Rear Bag

A

a6mmbrman

Guest
Guys give me some thoughts on how tight or how lose the rear bag should be. I shoot free recoil and the bag is a Edgewood minigater. I shoot both short range NBRSA and long range IBS 600.
 
I use an Edgewood "Original" low body height rear bag with 3/8th's spread low height ears. It is a nice fit for a stock with a 1/2 inch flat on the underside of the butt.

I am no authority and I just go on what seems common sense to me as much as anything along with ideas from this site and Mr Ratigans book but just to start the ball rolling .........

I pack the rear bag base pretty tight with heavy sand so that there is no area below the ears that the sand can settle away leaving the ears to rock around. I use a foot long firm plastic tube on the end of a funnel to fill the bag and kind of rod and prod the sand in to compact it of a fashion. The bag base is proabably as hard as the rules allow with the 1/4 inch under finger pressure thing.

I then pack the ears with normal medium coarse sand until they are firm and full enough to make the stock wedge in between without the stock dropping right through easily and resting firmly on the base. In use I settle the stock into the ears and it rides the top of the bag base but doesn't sit on it with much weight, the ears are supporting and guiding the stock with no side to side wiggle. With a few taps of the stock into the ears and a bit of a slide back and forth the rear bag doesn't settle any further once I start shooting.

I am no champion but it seems to be an accurate and reliable set up for me.

Bryce
 
6mmBRman ...

Here's what Benchrest Hall-of-Fame member Tom (Speedy) Gonzalez has to say about sand bags:

SAND BAGS & HOW TO FILL THEM

Back in the old days, about the time Fred Flintstone was still alive, I worked for Pat McMillan for free, from time to time to learn all his secrets.
One day little Speedy was filling some new sand bags out behind Pat's shop, stuffing them with more sand than Taco Bell put beans in their Burritos.
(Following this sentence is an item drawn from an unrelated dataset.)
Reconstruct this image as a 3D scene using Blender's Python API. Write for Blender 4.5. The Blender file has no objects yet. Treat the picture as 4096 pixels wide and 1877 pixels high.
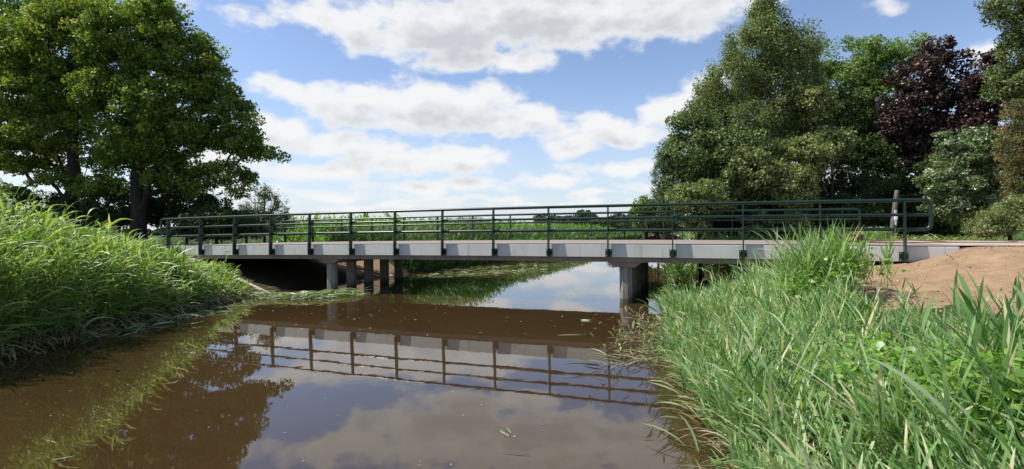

When Pat stepped out the back door and inquired as to what in the hell was I doing packing them there bags the way I was.
I looked up at him with eyes like a kid with his hands in a cookie jar. My reply must have sounded like Homer Simpson "Doooh". Finally I said "I don't know, Boss. I just thought you were supposed to fill these babies up and go shoot.
I got that "You dumb bastard look" from Pat and I knew it was lecture time.
Speedy! Speedy! Speedy! (Now, I knew I had best go get a coke and a sandwich. We were gonna be here a while). This was what he told me.
You can not have two bags filled so hard that you gun bounces on them in the process of firing round at your target, especially if you have a rig with a very flexible stock. The bags must be set up in a manner for them to absorb the initial shock of the firing pin moving forward and igniting the primer. Then maintain their shape and absorb the second shock wave as well the rearward thrust and torque of the rifle.
What happens to the rifle when this is not done? Well let me tell you. The rifles have a very bad tendency to jump and roll in the bags. This causes many of those wild, lost shots that one can't explain. You know! The one that should have been in there and is now sitting all by itself like the red headed kid nobody likes. (I’m not talking about you Bill Dorsey, I still love ya man!)
Charles Huckaba, Ken Terrell, Larry Baggett and some of us Texas shooters talk about this phenomena quite often. We have all agreed that -

1: You can not have two hard bags in your set up.
2: Heavy sand magnifies these phenomena.
3: If you are a bag squeezer, pack ears hard and leave bag pliable enough to squeeze for the movement required. You may pack front bag as hard as rules permit.
4: Free recoil shooters pack both bags firm, but not so hard as to allow stock jump. Especially if you have a stock with a very flexible forearm.
5: We use play ground sand also know as silica sand. I sift mine to get any large impurities out then mix it with 25% to 50% with Harts parakeet gravel to the desired hardness that I am looking for. The bird gravel keeps the sand from packing itself into that solid as a brick state. Speaking of bricks another thing that happens when shooters employ that heavy zircon sand is the ears form a low spot under them from recoil and then tend to rock back and forth with the rifle causing many low shoot to crop up. Edgewood make an Edgewood/Speedy rear bag these are specially reinforced under the ears to eliminate this scenario.
One last note if you use the new Cordura bags keep them sprayed with a good silicon spray or "Rain-Ex". This keeps them from getting sticky.

Well, Boss try that and see if it helps.

Speedy

P.S.: I do not like the double stitched leather bottoms. While this seems like a good idea, I see more shooters have problems because of them. They tend to slide around the bench and or slide with the rifle on recoil. The standard Protector with Cordura rabbit ears and an Otto ring bag with A Cordura front would be what I would suggest to the new shooter or one of the Edgewood / Speedy rear bags.